The learned Tribunal has dealt with the issues in detail, recorded the following findings of fact.

(1)Petitioner remained absent from duty after expiry of the leave on 22.6.1986 for years together;

(2)Respondents sent several letters to the petitioner to join the duty which he received but did not respond;

(3)Respondents advised the petitioner by writing a letter to submit the voluntary retirement application which he received but did not respond;

(4)Several notices were sent by the respondents for joining the disciplinary proceedings. He received all of them but did not file any reply;

(5)He was served notice of enquiry by publication in the local newspaper but he did not consider it proper to join the enquiry;

(6)On completion of enquiry, the enquiry report was sent to the petitioner to file representation which he received, but made no representation;

(7)Petitioner claimed to have been suffering from hyper tension and mental depression. No satisfactory documentary evidence was produced before the Tribunal in this respect. An incomplete certificate issued by some Doctor had been filed which was not trustworthy; and

(8)The respondents also made publication in the local newspaper to join the enquiry but he opted not to defend himself;

In view of the above, the learned Tribunal came to the conclusion that enquiry had been conducted fairly and there had been no violation of any statutory provision or principles of natural justice. Thus, there was no occasion for the Tribunal to interfere with the impugned order of dismissal. As petitioner had been a member of disciplined Force (Air Force) and he did not furnish any satisfactory explanation of his illness, removal from service was not disproportionate to the misconduct considering the period of absence.

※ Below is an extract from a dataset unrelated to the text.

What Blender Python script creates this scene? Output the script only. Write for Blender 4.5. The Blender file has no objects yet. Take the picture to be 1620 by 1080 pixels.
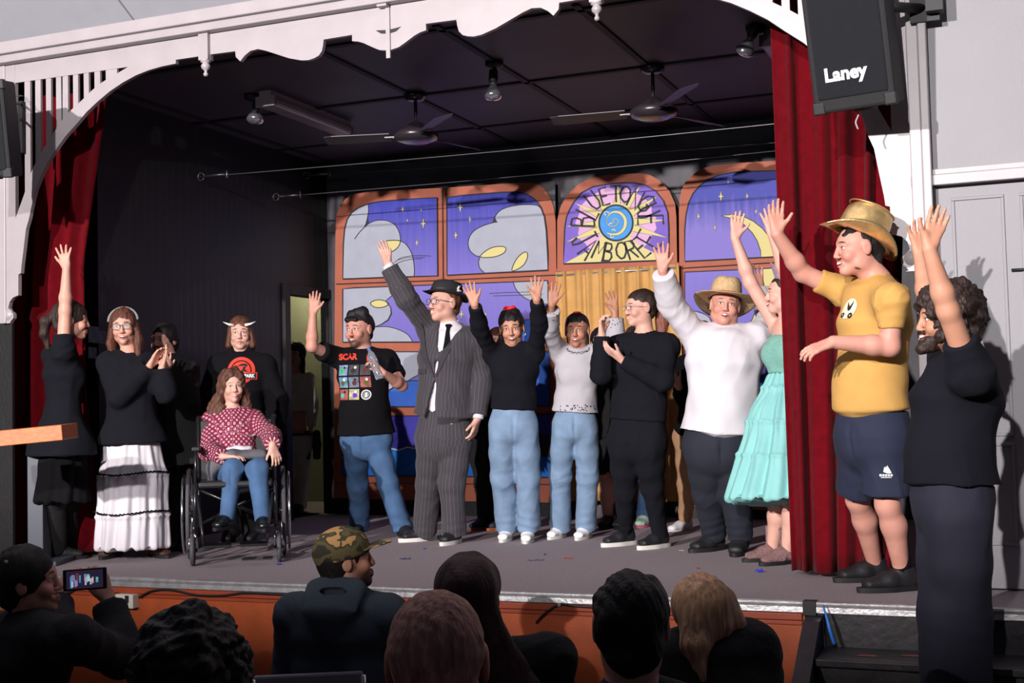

We have considered the matter. Learned counsel for the petitioner has made the same submissions which had been made before the learned Tribunal. We find no ground to interfere with the impugned order rejecting the application of the petitioner against the order of removal from service as the judgment of the Tribunal cannot be held to be perverse for not being based on evidence or being contrary to the evidence on record. There is no scope of review of the order passed by the Tribunal on any ground.

Petition is devoid of any merit and is accordingly dismissed.